If I lived in Mozambique you might believe I was engaged at seventeen and it was celebrated. If I was being traded for a mule that was essential to the economic well being of my family anywhere in the world, or for sixteen chickens that could feed my husband’s siblings, then there would be no wedding binder with receipts for photographers and videographers to capture the moment.

The priest who married me had a wart on the tip of his tongue that slithered through the crack in his two front teeth.  He said everyone he married ended up in divorce, so I decided he was perfect for us, though he was less sure.

In the confession booth the week before the wedding he asked me if I had ever slept with a woman, and I could hear his hand rapidly moving across fabric of his robe. 

That day, the priest’s breath smelled of scotch and coca cola and onions. He lost his place three times in the ceremony. His German Shepherd and Siamese cat would be running in between my bridesmaids ankles.

When the priest tried to stuff a small round wafer into my Maid of Honor’s mouth representing the body of Jesus Christ, it caught in the netting attached to her pillbox hat, and she had to spit it out. I began laughing quietly, so suppressed was the laughter the urine trickled down my sheer white pantyhose and formed a puddle under my lace gown.

My bridesmaids began laughing, too – we were all teeth and belly and teenage.

If I told you that’s the moment I ran out of that church and down the street until a stranger in a red Ford Bronco pulled over and said climb in, I would be lying. 

I wasn’t that brave. I looked into the kind brown eyes of the man who loved me and I said I do.
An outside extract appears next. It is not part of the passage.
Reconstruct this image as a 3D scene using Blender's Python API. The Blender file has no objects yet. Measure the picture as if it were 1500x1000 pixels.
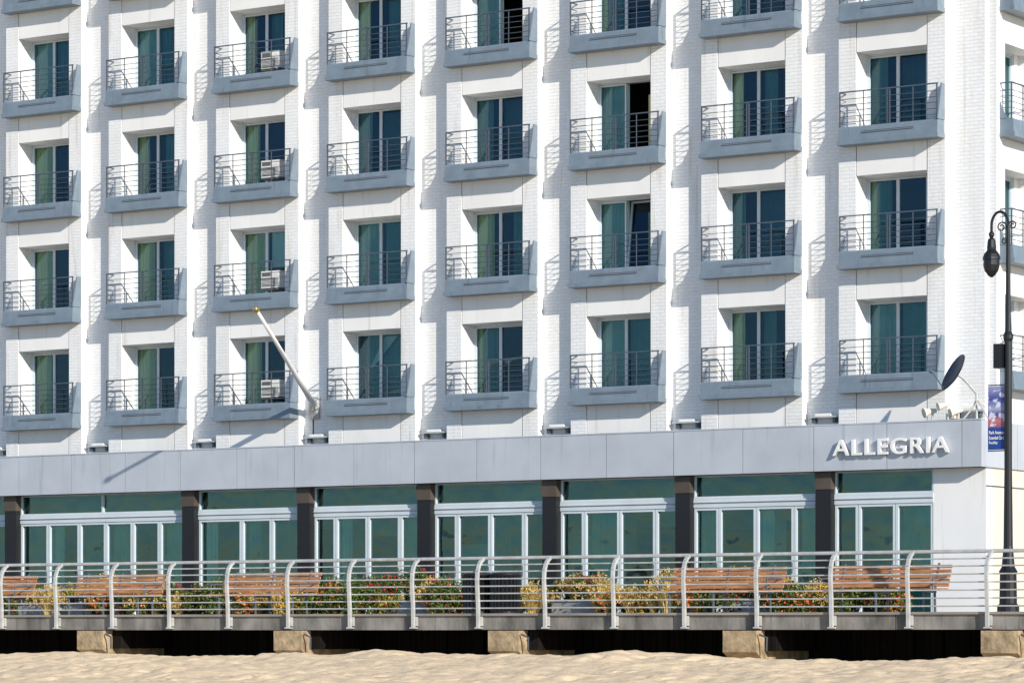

I do take this man, tears of laughter streaming down my face.

All the women in my family who married men they didn’t love were tucked into the train of my wedding dress that day, and were dragged to the altar with me in a generational solidarity. 

Thanks to them, I would be the one to break away.

After the wedding, I decorated our townhome in taupe and orange. I put out matching turquoise plates and mugs for dinner each night on our kitchen table, with the cat in the window and the man I tried to love waiting for me to love him back.

I waited for my life to begin as I stared out my kitchen window at the wheat blowing in the wind in a field that seemed to stretch past the horizon line.

Eventually, I left that man for the love of another man, but even that is a lie. The truth is I left him for myself.

I was thinking this morning how there aren’t any wrong choices, just those who lead you to the next place or person or friend or realization.

There’s a whole world just beyond the wheat field, the ocean or the horse pasture. Sometimes you just have to say “I do” for the rest of your life to begin.